• Material:
+ + + +

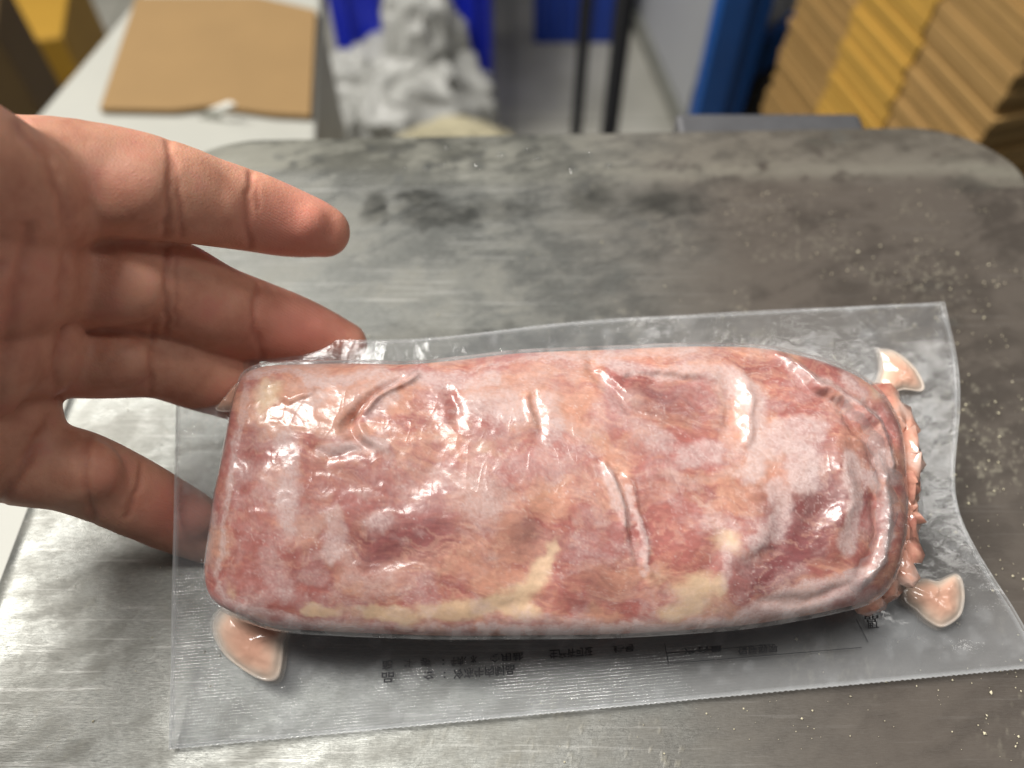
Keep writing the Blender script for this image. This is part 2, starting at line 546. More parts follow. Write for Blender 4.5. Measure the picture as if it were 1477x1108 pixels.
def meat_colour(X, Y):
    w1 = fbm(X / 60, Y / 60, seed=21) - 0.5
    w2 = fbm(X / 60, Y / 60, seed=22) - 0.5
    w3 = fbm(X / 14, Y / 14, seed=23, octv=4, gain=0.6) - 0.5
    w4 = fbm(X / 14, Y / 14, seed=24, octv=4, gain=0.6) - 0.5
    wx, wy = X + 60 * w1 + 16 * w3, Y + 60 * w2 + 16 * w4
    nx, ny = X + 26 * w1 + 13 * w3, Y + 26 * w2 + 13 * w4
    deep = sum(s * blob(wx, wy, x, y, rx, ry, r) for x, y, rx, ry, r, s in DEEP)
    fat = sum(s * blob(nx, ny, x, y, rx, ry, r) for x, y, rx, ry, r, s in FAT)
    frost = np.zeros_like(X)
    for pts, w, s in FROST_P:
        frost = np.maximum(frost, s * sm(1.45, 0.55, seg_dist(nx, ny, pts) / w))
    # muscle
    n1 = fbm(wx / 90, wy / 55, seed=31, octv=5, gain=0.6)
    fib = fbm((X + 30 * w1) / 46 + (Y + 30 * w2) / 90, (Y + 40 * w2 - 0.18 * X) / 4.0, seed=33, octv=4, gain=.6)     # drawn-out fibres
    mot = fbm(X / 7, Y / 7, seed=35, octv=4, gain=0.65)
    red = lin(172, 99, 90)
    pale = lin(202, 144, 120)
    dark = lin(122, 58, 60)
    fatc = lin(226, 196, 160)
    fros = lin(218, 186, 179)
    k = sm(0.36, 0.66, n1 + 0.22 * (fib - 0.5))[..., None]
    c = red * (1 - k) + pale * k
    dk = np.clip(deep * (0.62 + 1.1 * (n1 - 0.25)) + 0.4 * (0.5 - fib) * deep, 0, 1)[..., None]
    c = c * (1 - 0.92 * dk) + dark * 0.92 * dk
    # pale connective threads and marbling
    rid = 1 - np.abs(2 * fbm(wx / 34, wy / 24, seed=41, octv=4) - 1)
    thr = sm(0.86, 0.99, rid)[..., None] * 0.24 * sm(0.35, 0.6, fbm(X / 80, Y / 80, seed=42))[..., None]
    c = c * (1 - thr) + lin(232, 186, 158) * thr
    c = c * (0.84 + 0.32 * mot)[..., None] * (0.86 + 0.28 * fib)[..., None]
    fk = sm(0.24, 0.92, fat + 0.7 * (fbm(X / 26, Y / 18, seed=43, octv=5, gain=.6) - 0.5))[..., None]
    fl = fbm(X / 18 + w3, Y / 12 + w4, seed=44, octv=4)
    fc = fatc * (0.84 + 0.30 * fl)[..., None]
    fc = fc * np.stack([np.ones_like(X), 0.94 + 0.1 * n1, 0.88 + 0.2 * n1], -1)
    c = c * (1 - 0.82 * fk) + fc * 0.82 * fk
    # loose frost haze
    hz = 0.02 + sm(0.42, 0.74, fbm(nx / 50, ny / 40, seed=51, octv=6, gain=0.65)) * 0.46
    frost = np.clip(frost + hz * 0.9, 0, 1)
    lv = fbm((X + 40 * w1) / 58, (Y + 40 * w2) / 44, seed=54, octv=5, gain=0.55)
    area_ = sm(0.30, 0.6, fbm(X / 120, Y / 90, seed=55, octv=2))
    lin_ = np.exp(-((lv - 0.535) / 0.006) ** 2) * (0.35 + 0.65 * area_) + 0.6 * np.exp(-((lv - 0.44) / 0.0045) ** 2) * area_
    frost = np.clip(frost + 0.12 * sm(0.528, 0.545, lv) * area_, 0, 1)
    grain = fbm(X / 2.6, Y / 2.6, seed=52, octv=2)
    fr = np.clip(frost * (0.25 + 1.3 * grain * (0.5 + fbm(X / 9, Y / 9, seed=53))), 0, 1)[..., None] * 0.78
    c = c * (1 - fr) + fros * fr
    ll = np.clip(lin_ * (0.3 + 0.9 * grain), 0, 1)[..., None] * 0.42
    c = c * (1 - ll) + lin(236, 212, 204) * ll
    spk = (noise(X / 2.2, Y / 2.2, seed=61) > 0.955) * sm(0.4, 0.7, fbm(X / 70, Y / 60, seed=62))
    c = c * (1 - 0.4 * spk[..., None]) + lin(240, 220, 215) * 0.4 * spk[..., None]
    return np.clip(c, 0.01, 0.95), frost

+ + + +

• Task requirements: Every line above should be returned exactly; the pictures stay out.

• Task solution:
Keep writing the Blender script for this image. This is part 2, starting at line 546. More parts follow. Write for Blender 4.5. Measure the picture as if it were 1477x1108 pixels.
def meat_colour(X, Y):
    w1 = fbm(X / 60, Y / 60, seed=21) - 0.5
    w2 = fbm(X / 60, Y / 60, seed=22) - 0.5
    w3 = fbm(X / 14, Y / 14, seed=23, octv=4, gain=0.6) - 0.5
    w4 = fbm(X / 14, Y / 14, seed=24, octv=4, gain=0.6) - 0.5
    wx, wy = X + 60 * w1 + 16 * w3, Y + 60 * w2 + 16 * w4
    nx, ny = X + 26 * w1 + 13 * w3, Y + 26 * w2 + 13 * w4
    deep = sum(s * blob(wx, wy, x, y, rx, ry, r) for x, y, rx, ry, r, s in DEEP)
    fat = sum(s * blob(nx, ny, x, y, rx, ry, r) for x, y, rx, ry, r, s in FAT)
    frost = np.zeros_like(X)
    for pts, w, s in FROST_P:
        frost = np.maximum(frost, s * sm(1.45, 0.55, seg_dist(nx, ny, pts) / w))
    # muscle
    n1 = fbm(wx / 90, wy / 55, seed=31, octv=5, gain=0.6)
    fib = fbm((X + 30 * w1) / 46 + (Y + 30 * w2) / 90, (Y + 40 * w2 - 0.18 * X) / 4.0, seed=33, octv=4, gain=.6)     # drawn-out fibres
    mot = fbm(X / 7, Y / 7, seed=35, octv=4, gain=0.65)
    red = lin(172, 99, 90)
    pale = lin(202, 144, 120)
    dark = lin(122, 58, 60)
    fatc = lin(226, 196, 160)
    fros = lin(218, 186, 179)
    k = sm(0.36, 0.66, n1 + 0.22 * (fib - 0.5))[..., None]
    c = red * (1 - k) + pale * k
    dk = np.clip(deep * (0.62 + 1.1 * (n1 - 0.25)) + 0.4 * (0.5 - fib) * deep, 0, 1)[..., None]
    c = c * (1 - 0.92 * dk) + dark * 0.92 * dk
    # pale connective threads and marbling
    rid = 1 - np.abs(2 * fbm(wx / 34, wy / 24, seed=41, octv=4) - 1)
    thr = sm(0.86, 0.99, rid)[..., None] * 0.24 * sm(0.35, 0.6, fbm(X / 80, Y / 80, seed=42))[..., None]
    c = c * (1 - thr) + lin(232, 186, 158) * thr
    c = c * (0.84 + 0.32 * mot)[..., None] * (0.86 + 0.28 * fib)[..., None]
    fk = sm(0.24, 0.92, fat + 0.7 * (fbm(X / 26, Y / 18, seed=43, octv=5, gain=.6) - 0.5))[..., None]
    fl = fbm(X / 18 + w3, Y / 12 + w4, seed=44, octv=4)
    fc = fatc * (0.84 + 0.30 * fl)[..., None]
    fc = fc * np.stack([np.ones_like(X), 0.94 + 0.1 * n1, 0.88 + 0.2 * n1], -1)
    c = c * (1 - 0.82 * fk) + fc * 0.82 * fk
    # loose frost haze
    hz = 0.02 + sm(0.42, 0.74, fbm(nx / 50, ny / 40, seed=51, octv=6, gain=0.65)) * 0.46
    frost = np.clip(frost + hz * 0.9, 0, 1)
    lv = fbm((X + 40 * w1) / 58, (Y + 40 * w2) / 44, seed=54, octv=5, gain=0.55)
    area_ = sm(0.30, 0.6, fbm(X / 120, Y / 90, seed=55, octv=2))
    lin_ = np.exp(-((lv - 0.535) / 0.006) ** 2) * (0.35 + 0.65 * area_) + 0.6 * np.exp(-((lv - 0.44) / 0.0045) ** 2) * area_
    frost = np.clip(frost + 0.12 * sm(0.528, 0.545, lv) * area_, 0, 1)
    grain = fbm(X / 2.6, Y / 2.6, seed=52, octv=2)
    fr = np.clip(frost * (0.25 + 1.3 * grain * (0.5 + fbm(X / 9, Y / 9, seed=53))), 0, 1)[..., None] * 0.78
    c = c * (1 - fr) + fros * fr
    ll = np.clip(lin_ * (0.3 + 0.9 * grain), 0, 1)[..., None] * 0.42
    c = c * (1 - ll) + lin(236, 212, 204) * ll
    spk = (noise(X / 2.2, Y / 2.2, seed=61) > 0.955) * sm(0.4, 0.7, fbm(X / 70, Y / 60, seed=62))
    c = c * (1 - 0.4 * spk[..., None]) + lin(240, 220, 215) * 0.4 * spk[..., None]
    return np.clip(c, 0.01, 0.95), frost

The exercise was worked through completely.